Concerns & drawbacks

  • Semantics: many argue classes on standard elements (<article>, <header>, <blockquote>, etc.) are preferable; custom tags add no built‑in meaning.
  • Accessibility: unless ARIA roles/attributes are added, custom tags act like generic divs/spans for screen readers and assistive tech.
  • Confusion: unfamiliar tags can blur the line between native and custom behavior; reliance on many custom names creates cognitive load.
  • Maintainability: overuse can hurt readability, especially deeply nested or over‑specific names; naming debates are a practical friction.

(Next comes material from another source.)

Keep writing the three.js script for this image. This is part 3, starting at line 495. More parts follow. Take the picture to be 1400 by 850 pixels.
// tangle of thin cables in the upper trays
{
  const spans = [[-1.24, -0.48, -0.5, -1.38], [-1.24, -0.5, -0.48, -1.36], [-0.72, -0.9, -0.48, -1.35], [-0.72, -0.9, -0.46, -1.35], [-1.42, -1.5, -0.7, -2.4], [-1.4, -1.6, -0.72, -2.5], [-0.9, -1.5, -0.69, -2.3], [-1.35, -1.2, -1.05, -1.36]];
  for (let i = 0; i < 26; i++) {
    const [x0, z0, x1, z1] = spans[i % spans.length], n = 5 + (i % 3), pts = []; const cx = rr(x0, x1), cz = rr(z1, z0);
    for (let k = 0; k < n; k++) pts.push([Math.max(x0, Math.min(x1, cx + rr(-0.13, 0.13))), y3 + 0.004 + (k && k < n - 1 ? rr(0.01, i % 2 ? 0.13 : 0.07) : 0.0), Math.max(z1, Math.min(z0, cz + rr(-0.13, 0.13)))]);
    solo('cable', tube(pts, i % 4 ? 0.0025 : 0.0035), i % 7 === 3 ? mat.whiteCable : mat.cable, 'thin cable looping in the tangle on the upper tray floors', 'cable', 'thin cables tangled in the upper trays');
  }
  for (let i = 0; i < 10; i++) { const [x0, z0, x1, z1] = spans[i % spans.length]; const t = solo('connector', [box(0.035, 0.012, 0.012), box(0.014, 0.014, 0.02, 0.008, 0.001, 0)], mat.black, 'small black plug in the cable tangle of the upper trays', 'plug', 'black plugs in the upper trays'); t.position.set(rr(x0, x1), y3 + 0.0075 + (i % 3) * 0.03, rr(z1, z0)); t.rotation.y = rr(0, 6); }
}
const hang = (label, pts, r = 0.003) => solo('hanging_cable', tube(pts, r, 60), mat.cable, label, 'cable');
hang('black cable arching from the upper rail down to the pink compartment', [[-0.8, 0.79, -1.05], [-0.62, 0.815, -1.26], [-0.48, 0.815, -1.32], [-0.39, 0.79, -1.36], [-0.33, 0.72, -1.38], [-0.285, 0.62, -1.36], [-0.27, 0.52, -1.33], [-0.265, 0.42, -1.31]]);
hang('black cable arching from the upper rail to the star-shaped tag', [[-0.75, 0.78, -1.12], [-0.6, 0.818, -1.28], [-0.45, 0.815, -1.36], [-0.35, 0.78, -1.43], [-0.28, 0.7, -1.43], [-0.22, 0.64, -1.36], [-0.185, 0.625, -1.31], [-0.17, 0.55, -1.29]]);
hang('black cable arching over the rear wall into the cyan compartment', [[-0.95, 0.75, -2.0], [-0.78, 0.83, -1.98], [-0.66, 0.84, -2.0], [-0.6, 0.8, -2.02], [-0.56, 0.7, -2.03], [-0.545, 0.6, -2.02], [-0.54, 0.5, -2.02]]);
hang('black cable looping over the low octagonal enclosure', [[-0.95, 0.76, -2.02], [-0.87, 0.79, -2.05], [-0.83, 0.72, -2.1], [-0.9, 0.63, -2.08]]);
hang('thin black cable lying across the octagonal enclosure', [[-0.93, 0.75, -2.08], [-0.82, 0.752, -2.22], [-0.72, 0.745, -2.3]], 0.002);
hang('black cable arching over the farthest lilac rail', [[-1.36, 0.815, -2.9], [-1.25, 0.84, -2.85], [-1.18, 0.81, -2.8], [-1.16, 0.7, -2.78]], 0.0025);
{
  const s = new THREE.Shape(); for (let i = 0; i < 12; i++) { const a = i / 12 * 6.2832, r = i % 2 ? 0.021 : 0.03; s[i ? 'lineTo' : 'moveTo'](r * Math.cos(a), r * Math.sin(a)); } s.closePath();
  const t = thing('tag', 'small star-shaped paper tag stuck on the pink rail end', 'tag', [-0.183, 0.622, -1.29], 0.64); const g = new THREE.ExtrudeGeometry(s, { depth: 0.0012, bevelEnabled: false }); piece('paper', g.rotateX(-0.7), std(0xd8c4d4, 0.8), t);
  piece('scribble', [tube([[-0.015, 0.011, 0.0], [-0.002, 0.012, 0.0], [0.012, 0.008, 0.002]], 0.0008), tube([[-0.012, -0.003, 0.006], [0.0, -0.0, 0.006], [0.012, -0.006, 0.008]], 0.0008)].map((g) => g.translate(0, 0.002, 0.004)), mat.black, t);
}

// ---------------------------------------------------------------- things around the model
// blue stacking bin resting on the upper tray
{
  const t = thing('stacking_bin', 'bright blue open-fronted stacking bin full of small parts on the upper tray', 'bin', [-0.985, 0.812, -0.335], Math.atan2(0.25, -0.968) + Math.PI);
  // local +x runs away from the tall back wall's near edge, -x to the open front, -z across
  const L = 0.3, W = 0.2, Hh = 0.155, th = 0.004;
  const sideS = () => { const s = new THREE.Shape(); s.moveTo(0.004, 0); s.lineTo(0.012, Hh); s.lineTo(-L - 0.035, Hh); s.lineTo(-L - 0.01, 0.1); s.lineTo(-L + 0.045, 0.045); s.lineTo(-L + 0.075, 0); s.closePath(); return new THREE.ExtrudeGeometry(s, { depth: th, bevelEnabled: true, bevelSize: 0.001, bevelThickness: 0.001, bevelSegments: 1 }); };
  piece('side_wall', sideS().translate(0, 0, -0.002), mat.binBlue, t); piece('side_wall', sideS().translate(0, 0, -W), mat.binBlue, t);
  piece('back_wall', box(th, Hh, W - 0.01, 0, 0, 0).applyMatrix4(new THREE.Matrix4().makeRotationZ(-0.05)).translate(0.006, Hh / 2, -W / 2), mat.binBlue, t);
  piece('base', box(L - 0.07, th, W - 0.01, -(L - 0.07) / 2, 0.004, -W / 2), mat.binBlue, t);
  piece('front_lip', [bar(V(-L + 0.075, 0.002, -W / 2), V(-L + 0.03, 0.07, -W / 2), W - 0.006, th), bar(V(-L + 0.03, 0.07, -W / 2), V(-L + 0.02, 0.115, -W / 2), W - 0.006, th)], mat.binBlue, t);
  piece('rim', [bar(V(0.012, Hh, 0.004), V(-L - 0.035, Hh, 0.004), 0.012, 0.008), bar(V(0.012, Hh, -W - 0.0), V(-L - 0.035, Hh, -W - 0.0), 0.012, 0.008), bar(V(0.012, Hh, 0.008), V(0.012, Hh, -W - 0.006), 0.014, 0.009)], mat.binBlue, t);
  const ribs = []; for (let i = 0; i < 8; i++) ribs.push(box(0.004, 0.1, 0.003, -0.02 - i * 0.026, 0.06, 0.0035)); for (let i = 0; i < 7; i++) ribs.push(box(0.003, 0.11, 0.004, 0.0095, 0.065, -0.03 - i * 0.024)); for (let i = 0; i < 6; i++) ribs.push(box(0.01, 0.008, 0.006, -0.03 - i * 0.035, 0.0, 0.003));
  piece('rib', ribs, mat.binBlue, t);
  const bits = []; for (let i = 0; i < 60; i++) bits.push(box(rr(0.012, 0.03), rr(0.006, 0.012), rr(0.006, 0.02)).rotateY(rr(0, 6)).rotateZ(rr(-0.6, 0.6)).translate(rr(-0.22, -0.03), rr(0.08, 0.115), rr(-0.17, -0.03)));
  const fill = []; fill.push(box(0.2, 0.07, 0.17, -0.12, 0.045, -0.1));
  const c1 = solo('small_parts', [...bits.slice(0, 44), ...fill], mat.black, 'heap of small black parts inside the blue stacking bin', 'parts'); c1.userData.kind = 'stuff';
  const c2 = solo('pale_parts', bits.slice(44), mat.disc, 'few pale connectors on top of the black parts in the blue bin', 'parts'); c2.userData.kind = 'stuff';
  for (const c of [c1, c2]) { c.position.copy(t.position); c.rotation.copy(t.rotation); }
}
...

Web components, Lit, and frameworks

  • Several comments connect this to web components and libraries like Lit and Shoelace, praising interop but noting verbosity and Shadow DOM complexity.
  • Styling inside Shadow DOM, especially with utility frameworks like Tailwind, is seen as awkward; some switch components to light DOM or share styles via adopted stylesheets.
  • There’s disagreement over whether SPAs and frameworks like React are still overused versus a resurgence of SSR plus light JS/custom elements.

CSS techniques & use cases

  • Common patterns: setting defaults via :where(:not(:defined)) { display: block }, using nth-child(... of .class), @media (scripting) for JS-on/JS-off behavior.
  • Concrete uses include custom syntax highlighting tags, <yes-script> for JS-only content, pseudo-<blink> recreations, and design systems built entirely from custom elements.